Retype only what runs from the beginning of the data through the line with "COL = S.collection"; please omit the pictures and keep every line exact.

**DATA EXTRACT:**
※

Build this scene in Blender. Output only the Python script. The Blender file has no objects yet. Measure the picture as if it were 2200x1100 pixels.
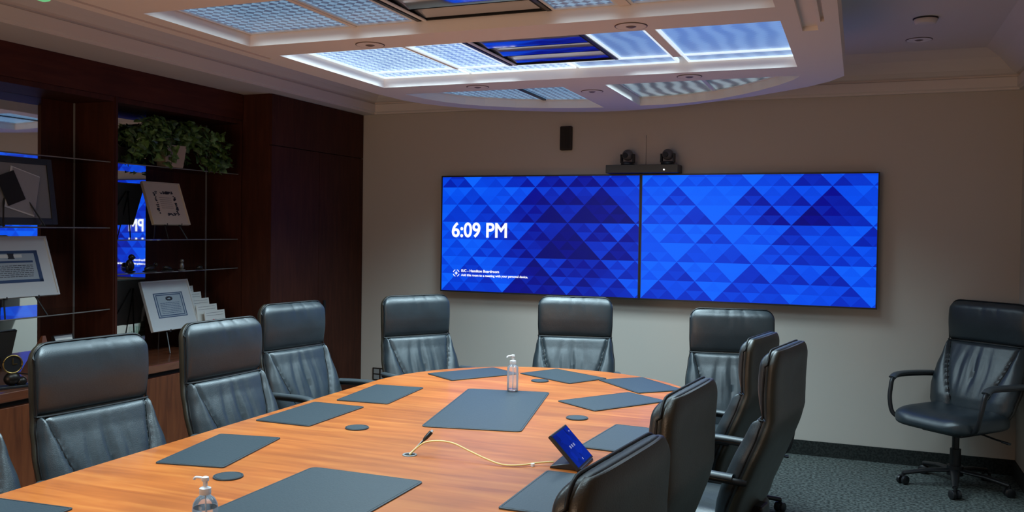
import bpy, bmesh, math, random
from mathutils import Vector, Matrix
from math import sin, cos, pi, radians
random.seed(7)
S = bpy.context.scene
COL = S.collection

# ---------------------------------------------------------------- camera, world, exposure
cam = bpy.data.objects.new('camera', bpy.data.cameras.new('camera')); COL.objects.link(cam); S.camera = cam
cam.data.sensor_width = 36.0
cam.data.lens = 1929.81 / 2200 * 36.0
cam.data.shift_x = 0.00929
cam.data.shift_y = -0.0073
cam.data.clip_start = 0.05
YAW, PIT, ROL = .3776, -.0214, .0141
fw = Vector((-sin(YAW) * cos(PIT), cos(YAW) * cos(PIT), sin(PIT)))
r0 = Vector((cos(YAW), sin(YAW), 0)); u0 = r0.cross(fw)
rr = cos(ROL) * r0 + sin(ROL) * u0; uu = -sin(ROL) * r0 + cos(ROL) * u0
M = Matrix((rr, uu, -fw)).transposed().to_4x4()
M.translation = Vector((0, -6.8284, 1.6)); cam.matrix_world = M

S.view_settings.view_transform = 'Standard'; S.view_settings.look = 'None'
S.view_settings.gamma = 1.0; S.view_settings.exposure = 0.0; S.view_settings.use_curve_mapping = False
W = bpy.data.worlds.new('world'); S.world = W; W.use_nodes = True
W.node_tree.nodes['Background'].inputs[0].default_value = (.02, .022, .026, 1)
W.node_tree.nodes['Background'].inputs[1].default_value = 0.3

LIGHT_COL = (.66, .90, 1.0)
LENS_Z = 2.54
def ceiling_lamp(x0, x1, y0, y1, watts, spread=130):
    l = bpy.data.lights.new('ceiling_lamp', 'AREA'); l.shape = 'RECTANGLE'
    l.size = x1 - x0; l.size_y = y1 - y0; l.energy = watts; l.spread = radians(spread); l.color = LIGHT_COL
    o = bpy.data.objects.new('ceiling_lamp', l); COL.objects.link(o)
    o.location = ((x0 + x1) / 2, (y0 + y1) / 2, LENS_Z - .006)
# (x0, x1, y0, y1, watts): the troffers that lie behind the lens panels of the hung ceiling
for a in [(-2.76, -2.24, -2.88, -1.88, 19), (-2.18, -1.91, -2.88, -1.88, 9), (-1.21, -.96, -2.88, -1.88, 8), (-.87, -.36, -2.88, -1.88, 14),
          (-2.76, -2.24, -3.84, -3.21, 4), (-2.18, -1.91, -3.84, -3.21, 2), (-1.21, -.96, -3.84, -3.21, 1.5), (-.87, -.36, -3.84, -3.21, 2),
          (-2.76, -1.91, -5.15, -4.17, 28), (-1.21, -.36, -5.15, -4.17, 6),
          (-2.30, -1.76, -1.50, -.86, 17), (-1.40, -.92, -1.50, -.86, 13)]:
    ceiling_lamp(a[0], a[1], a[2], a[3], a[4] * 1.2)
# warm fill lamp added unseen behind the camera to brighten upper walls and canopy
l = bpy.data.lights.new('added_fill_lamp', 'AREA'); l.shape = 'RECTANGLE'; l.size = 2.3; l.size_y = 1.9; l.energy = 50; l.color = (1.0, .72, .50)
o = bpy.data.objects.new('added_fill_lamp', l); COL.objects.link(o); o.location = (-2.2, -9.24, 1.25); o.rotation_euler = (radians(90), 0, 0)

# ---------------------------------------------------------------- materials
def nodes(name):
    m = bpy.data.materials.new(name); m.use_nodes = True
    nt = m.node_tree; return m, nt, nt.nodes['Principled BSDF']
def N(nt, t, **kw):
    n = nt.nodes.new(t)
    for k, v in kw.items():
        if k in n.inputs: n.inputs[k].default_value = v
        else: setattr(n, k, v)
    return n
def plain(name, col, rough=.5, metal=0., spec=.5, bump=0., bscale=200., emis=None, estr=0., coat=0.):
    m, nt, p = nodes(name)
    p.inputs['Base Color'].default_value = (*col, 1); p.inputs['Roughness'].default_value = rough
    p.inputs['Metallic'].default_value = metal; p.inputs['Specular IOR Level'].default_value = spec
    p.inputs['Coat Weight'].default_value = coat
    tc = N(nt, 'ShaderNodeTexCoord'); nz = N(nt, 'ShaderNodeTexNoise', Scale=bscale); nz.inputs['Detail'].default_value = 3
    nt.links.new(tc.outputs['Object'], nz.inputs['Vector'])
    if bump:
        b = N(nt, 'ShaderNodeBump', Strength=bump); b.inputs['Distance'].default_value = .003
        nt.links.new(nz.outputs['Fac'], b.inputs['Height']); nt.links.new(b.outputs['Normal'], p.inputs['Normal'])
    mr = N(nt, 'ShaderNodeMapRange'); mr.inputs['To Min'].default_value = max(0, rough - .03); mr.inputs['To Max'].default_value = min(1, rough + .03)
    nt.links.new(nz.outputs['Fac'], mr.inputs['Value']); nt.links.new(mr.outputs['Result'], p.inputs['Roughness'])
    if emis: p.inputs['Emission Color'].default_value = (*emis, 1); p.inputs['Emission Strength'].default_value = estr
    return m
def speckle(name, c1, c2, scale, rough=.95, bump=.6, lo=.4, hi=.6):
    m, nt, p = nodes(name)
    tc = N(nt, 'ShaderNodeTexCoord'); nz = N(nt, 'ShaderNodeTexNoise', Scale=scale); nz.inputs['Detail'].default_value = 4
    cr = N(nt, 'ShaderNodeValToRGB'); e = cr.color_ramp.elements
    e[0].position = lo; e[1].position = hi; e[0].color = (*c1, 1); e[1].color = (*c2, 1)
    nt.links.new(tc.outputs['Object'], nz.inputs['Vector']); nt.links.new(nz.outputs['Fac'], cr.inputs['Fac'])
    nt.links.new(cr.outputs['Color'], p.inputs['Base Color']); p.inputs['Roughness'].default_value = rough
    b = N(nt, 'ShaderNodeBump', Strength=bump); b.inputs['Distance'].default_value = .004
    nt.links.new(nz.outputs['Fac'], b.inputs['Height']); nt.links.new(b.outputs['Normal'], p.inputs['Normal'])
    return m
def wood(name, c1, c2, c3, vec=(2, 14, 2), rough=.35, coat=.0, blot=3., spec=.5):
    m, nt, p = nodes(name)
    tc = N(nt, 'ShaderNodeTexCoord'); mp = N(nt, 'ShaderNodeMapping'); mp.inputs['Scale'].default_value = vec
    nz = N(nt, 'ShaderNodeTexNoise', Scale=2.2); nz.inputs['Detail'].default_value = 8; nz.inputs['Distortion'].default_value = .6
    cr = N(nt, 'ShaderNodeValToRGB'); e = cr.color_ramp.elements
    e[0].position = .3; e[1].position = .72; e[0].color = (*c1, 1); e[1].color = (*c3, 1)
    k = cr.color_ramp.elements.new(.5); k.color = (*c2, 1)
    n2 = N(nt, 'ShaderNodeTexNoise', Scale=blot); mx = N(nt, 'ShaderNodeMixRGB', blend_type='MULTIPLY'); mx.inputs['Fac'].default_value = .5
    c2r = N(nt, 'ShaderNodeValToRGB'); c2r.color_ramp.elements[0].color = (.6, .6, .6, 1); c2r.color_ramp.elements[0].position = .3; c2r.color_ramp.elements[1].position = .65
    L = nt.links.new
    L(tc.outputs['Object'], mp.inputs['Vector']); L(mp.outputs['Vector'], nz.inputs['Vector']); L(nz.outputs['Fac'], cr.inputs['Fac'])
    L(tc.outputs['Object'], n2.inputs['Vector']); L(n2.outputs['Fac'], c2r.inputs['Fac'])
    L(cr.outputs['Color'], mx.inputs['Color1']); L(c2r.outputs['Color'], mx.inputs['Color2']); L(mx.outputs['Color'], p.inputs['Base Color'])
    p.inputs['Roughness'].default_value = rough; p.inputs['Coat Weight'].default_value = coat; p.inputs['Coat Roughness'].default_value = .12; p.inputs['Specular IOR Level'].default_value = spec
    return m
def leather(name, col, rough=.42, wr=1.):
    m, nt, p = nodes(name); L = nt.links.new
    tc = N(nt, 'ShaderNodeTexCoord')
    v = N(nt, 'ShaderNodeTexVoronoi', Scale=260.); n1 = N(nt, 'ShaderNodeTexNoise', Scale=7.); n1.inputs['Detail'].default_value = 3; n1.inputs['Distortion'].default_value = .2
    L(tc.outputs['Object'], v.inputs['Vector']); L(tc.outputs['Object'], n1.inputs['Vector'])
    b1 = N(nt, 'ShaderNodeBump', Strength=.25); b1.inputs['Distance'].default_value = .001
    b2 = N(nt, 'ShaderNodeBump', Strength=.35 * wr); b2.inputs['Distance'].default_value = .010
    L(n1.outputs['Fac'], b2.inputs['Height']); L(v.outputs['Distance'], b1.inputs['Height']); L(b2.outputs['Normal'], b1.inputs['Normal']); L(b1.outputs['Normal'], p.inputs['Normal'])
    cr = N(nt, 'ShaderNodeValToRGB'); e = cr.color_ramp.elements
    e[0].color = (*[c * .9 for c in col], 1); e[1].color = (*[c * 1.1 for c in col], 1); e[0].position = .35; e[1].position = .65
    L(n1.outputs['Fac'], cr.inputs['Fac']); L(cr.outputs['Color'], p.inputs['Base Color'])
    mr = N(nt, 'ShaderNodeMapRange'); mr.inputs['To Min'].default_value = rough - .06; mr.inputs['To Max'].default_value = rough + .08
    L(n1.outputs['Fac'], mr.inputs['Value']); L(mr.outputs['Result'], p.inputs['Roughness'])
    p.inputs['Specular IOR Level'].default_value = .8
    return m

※

**WRITTEN SOLUTION:**
Build this scene in Blender. Output only the Python script. The Blender file has no objects yet. Measure the picture as if it were 2200x1100 pixels.
import bpy, bmesh, math, random
from mathutils import Vector, Matrix
from math import sin, cos, pi, radians
random.seed(7)
S = bpy.context.scene
COL = S.collection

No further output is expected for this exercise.